Please quote exactly the opening lines of the data, from the first line to the one where "cy.use_light_tree = True" appears.
## BEGIN
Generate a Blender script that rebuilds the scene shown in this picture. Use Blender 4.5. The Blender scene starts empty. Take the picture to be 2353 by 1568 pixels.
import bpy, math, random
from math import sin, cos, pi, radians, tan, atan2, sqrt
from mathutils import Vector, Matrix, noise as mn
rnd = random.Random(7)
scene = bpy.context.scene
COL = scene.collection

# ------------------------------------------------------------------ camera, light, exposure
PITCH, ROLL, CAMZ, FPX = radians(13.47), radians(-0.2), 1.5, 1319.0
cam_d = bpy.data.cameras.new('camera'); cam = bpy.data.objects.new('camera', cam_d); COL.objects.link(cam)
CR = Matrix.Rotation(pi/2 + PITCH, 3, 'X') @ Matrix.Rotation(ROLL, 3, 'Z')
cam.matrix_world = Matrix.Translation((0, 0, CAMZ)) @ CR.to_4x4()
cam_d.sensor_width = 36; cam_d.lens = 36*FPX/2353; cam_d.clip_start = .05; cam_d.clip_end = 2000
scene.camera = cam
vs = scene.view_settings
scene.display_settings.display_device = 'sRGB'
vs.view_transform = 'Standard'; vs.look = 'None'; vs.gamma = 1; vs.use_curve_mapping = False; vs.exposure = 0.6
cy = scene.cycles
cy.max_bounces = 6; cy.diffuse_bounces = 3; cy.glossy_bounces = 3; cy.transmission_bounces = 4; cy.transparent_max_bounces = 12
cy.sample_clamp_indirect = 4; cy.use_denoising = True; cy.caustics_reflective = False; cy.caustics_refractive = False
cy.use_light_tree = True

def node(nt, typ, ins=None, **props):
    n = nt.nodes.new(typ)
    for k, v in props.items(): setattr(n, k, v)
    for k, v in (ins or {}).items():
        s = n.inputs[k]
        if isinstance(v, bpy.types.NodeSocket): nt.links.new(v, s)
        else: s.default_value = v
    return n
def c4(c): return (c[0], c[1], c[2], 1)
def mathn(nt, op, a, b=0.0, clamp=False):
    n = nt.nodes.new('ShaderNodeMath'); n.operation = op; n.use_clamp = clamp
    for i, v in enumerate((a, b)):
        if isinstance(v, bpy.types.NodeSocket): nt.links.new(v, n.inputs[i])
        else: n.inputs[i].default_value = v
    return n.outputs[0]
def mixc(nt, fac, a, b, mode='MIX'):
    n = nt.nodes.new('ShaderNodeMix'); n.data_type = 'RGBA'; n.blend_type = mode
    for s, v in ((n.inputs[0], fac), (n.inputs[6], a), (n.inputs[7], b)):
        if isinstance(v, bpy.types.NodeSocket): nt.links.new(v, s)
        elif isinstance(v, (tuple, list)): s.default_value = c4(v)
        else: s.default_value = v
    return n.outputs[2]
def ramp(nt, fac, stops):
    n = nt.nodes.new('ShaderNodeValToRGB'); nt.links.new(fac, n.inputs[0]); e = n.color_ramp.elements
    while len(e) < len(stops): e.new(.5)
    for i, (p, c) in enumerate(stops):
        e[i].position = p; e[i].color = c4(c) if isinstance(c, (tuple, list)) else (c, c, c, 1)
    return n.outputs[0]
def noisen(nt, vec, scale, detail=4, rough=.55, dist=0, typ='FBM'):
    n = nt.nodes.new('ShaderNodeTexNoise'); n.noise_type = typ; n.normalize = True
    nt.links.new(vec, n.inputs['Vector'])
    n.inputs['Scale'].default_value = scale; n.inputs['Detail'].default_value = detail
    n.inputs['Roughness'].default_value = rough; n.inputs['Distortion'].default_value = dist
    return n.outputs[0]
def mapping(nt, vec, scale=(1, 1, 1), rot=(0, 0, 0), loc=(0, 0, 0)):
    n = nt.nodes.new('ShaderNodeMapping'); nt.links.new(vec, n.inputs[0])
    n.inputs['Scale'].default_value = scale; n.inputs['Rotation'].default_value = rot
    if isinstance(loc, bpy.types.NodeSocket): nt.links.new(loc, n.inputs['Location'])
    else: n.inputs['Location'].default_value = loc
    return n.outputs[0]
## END
Result for this exercise –
Generate a Blender script that rebuilds the scene shown in this picture. Use Blender 4.5. The Blender scene starts empty. Take the picture to be 2353 by 1568 pixels.
import bpy, math, random
from math import sin, cos, pi, radians, tan, atan2, sqrt
from mathutils import Vector, Matrix, noise as mn
rnd = random.Random(7)
scene = bpy.context.scene
COL = scene.collection

# ------------------------------------------------------------------ camera, light, exposure
PITCH, ROLL, CAMZ, FPX = radians(13.47), radians(-0.2), 1.5, 1319.0
cam_d = bpy.data.cameras.new('camera'); cam = bpy.data.objects.new('camera', cam_d); COL.objects.link(cam)
CR = Matrix.Rotation(pi/2 + PITCH, 3, 'X') @ Matrix.Rotation(ROLL, 3, 'Z')
cam.matrix_world = Matrix.Translation((0, 0, CAMZ)) @ CR.to_4x4()
cam_d.sensor_width = 36; cam_d.lens = 36*FPX/2353; cam_d.clip_start = .05; cam_d.clip_end = 2000
scene.camera = cam
vs = scene.view_settings
scene.display_settings.display_device = 'sRGB'
vs.view_transform = 'Standard'; vs.look = 'None'; vs.gamma = 1; vs.use_curve_mapping = False; vs.exposure = 0.6
cy = scene.cycles
cy.max_bounces = 6; cy.diffuse_bounces = 3; cy.glossy_bounces = 3; cy.transmission_bounces = 4; cy.transparent_max_bounces = 12
cy.sample_clamp_indirect = 4; cy.use_denoising = True; cy.caustics_reflective = False; cy.caustics_refractive = False
cy.use_light_tree = True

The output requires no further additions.